*WHAT IS EXPECTED*:
Search the data for the string "this" and extract every line where it appears.

*RECORDS TO USE*:
* begin *
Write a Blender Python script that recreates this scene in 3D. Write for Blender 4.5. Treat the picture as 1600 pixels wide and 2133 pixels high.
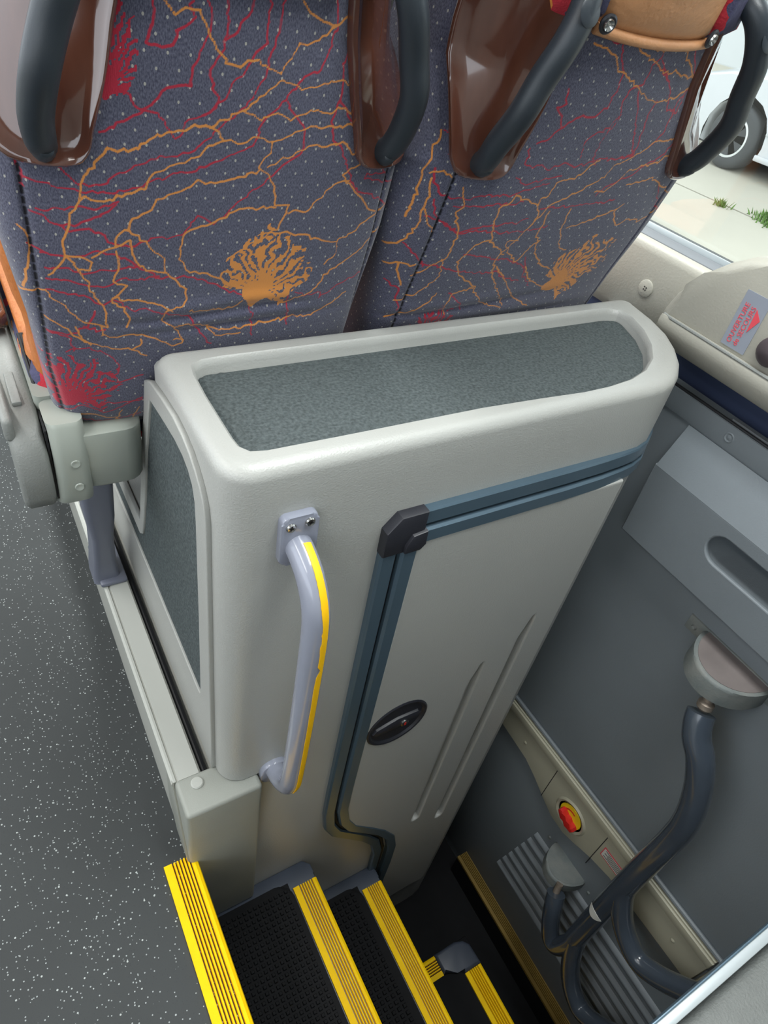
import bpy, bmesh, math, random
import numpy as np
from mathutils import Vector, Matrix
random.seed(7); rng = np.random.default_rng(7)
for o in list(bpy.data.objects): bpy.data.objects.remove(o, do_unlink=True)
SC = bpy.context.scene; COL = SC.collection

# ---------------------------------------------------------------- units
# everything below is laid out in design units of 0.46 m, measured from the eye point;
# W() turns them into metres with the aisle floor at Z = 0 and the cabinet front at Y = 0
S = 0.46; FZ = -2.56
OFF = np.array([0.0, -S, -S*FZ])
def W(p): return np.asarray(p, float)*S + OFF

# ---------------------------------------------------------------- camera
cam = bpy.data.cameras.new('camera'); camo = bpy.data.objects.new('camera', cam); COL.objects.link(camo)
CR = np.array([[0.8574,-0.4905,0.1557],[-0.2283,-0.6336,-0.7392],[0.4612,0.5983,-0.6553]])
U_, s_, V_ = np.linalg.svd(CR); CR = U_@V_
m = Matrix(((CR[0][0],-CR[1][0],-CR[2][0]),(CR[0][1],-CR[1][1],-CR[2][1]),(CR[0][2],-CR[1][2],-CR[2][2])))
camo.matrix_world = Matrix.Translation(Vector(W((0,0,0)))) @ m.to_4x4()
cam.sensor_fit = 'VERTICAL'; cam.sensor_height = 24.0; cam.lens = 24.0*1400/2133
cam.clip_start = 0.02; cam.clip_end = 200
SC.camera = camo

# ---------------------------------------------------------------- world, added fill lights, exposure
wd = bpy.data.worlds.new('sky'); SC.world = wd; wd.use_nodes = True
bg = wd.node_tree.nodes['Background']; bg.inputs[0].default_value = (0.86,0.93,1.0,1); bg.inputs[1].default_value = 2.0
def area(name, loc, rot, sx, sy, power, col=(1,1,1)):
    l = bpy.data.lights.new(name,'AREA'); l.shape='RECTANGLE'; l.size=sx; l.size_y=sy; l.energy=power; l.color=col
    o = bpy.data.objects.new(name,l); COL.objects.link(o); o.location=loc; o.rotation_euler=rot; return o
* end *
* begin *
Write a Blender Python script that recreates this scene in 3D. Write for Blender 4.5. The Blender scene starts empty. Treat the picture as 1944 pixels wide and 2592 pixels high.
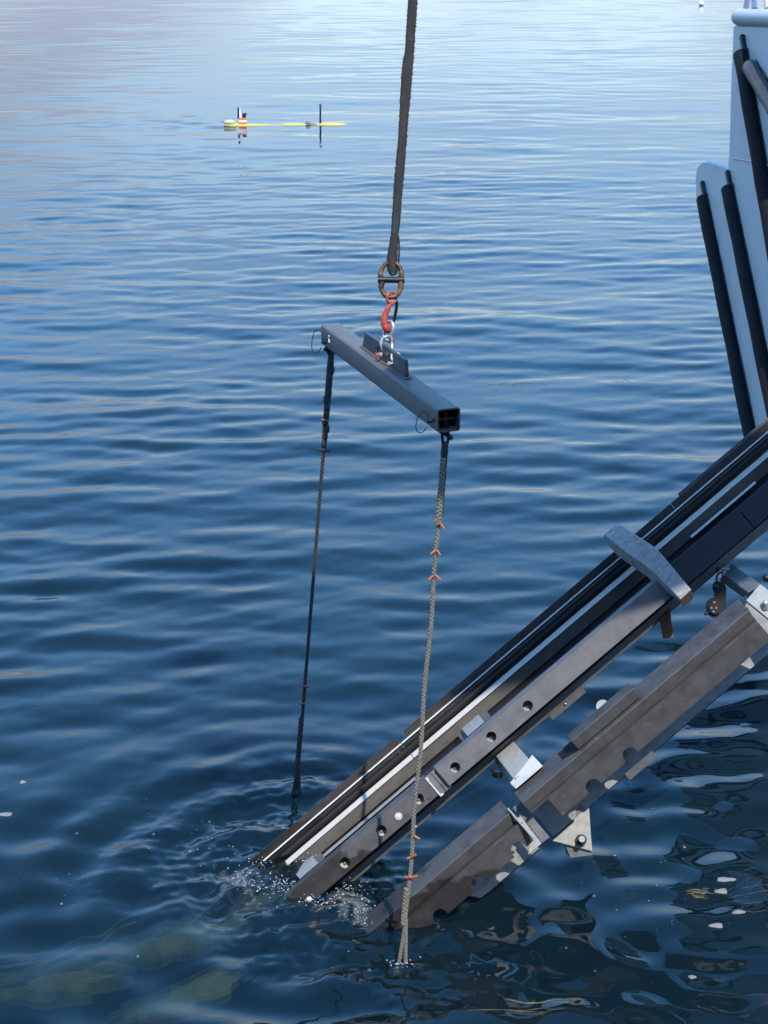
* end *
*WRITTEN SOLUTION*:
Write a Blender Python script that recreates this scene in 3D. Write for Blender 4.5. Treat the picture as 1600 pixels wide and 2133 pixels high.
Write a Blender Python script that recreates this scene in 3D. Write for Blender 4.5. The Blender scene starts empty. Treat the picture as 1944 pixels wide and 2592 pixels high.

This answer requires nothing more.